January 15, 2006|By MARY GAIL HARE | MARY GAIL HARE,SUN REPORTER
At the annual Martin Luther King Jr. breakfast in Westminster yesterday, members of the Carroll County NAACP shared memories and applauded stirring reiterations of speeches delivered decades ago by leaders of the civil rights movement.
The local branch was continuing the event established nearly 20 years ago by the Former Students and Friends of Robert Moton School Inc. to pay homage to King and to raise scholarship funds for Carroll's minority students. Among the audience of nearly 200 people gathered at Martin's Westminster were many graduates of what was, until 1964, the county's only high school for African-Americans.
"We have to educate our young people so they realize the struggles we went through," said Charles Hollingsworth, a 1957 Moton graduate.
Bernard Jones, event organizer, said the gathering "helps us remember where we came from. Young folks don't realize what their parents and grandparents struggled through just so we could eat here. When I was growing up, there were businesses in the county that closed rather than integrate."
Several Carroll students paid tribute to Rosa Parks, using her words and photographs.
"I learned she had a big effect on kids and she changed things," said Seth Krolus, 13. "Now the next generation has to know what happened."
Guest speaker Ira Zepp, professor emeritus of religious studies at McDaniel College in Westminster and a King scholar, dwelled on "what King thought, not so much what he did." History should not "freeze King with the dream speech" of August 1963, he said. Many shouted "Amen!" when Zepp called King "a great spiritual leader of civilization, who is creatively still alive."
"He always followed every indictment he made of America with affirmation and hope," Zepp said. "We see that hope right here in Carroll County."
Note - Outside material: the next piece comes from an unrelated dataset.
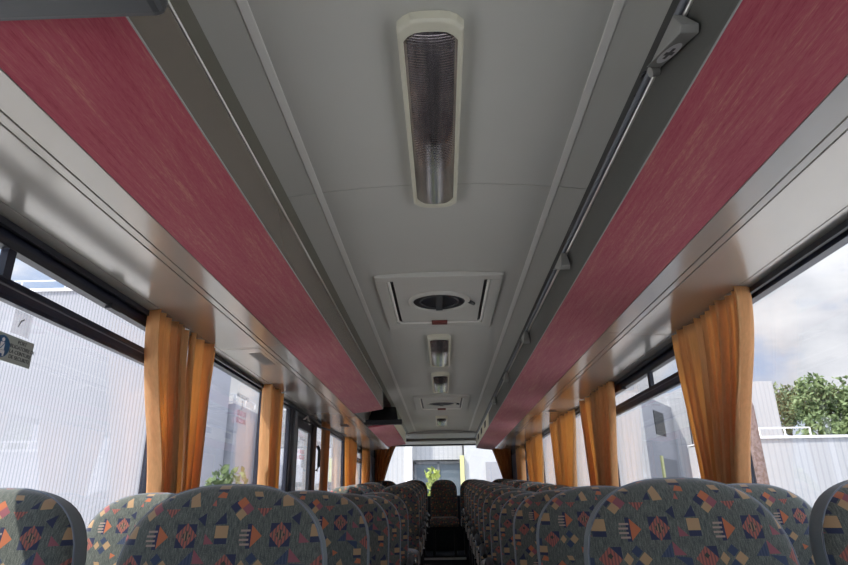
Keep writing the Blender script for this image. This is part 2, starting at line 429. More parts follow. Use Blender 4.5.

Zepp listed projects that "transform neighborhoods into sisterhoods and brotherhoods," including the Shalom Community Center under construction in Westminster; Common Ground on the Hill, a music and arts festival built on diversity at McDaniel; and Westminster Church of the Brethren, which lends its church weekly for Islamic services.
"Our challenge is to overcome our divisions and get to the promised land that Martin was only able to see," Zepp said.
Calvin W. Burnett, state secretary for higher education and retired president of what is now Coppin State University, said he has attended many King tributes, but "this one had substance." He called Zepp's speech unprecedented in dealing with King as a thinker.
For James P. Hammond, whose father, Murton, founded the NAACP's Carroll County chapter 50 years ago, Zepp's remarks were "right on the money."
"I remember driving all the way to Baltimore with my father once when I was a child," Hammond said. "We heard Martin Luther King speak, and my father said then, `There is a guy who will set the world on fire.'"
Patricia Greenwald spoke of efforts to restore into a museum a century-old former one-room schoolhouse for African-American students.
"Kids today say it is rude to call the building the Sykesville Colored Schoolhouse," she said. "Their grandmothers say that's what we have to call it so people know and remember."